Y’all might think I am being sacrilegious but consider this: I am not the one who told his congregants to bring their iPhones and Twitter during the service. It was the pastor of Mars Hill Church, who said it was a good way to spread the message.
I’m not sure if the minister chose Twittering because it was Easter and Twitter’s bird logo looks a little like a chick or if the slang for Twitter’s posts — “tweets” — so closely resembles the name of those colorful little marshmallow Easter treats, Peeps.
Maybe he was tired of all those teenagers texting in church and finally decided to join them, or maybe that egg they cracked in the frying pan for that drug commercial was HIS brain.
Any-hoo.
The fact is, the pastor’s entire congregation Twittered all during the service and it apparently was a big hit.
For those from the dark ages when church was a place where people sang hymns and took short naps during the sermon, Twitter is the latest in online social networking.
But here’s what I’d like to know — and I don’t mean to come across like a cynical journalist-type here — but who was keeping track of whether parishioners were Twittering about “Christ the Lord has risen today ha-a-a-a-allelujah” or making a grocery list?
Oh, like you haven’t done it.
I myself have been known to write on my church bulletin during the sermon a time or two, but of course I limit myself to only comments that are pertinent to the message. On Easter, when our minister said: “Jesus doesn’t love us because we’re lovely. Jesus doesn’t love us because we’re lovable,” I nudged my daughter Shannon and wrote on my bulletin: “I am, though.”
I just need to work on the humility thing a little.
You know someone was Twitterin’ about the woman in front of her who needed an appointment with a stylist because, dang, those roots were deep enough to sustain hurricane-force winds, and another who was tweetin’ the friend behind her to make sure she didn’t have visible panty lines when she stood up to pray for the fortitude to be less concerned about appearances.
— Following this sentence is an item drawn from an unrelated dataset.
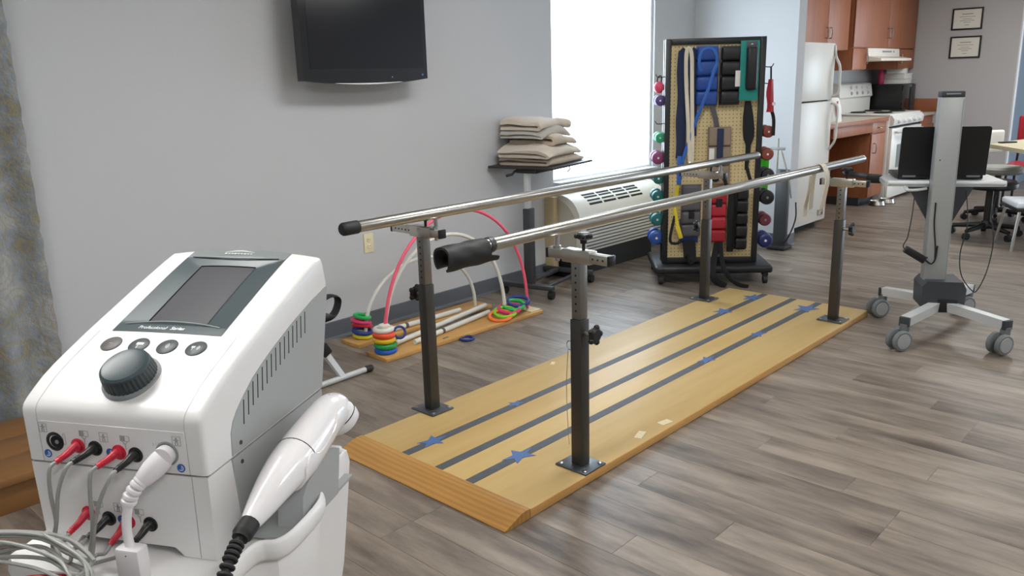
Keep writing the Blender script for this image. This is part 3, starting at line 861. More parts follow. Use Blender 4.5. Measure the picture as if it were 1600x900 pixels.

I’m not so sure we need to be tweetin’ and twitterin’ in church. For one thing, it sounds just a little obscene. For another, church is all about reverence, a hushed respect, bowed heads and wearing uncomfortable shoes.
It has nothing to do with having fun.
That’s why God created IHOP and those pancakes with the little fruit smiley faces.
I don’t want to go to church at the Last Chance Social Club and Internet Café.
Plus, I’d like to know how Great-grandma is supposed to know when to stand up and sit down if no one is up there announcing it, for Heaven’s sake.
I guess the pastor’s experiment had one side benefit: He had a churchful of sleepless in Seattle that day.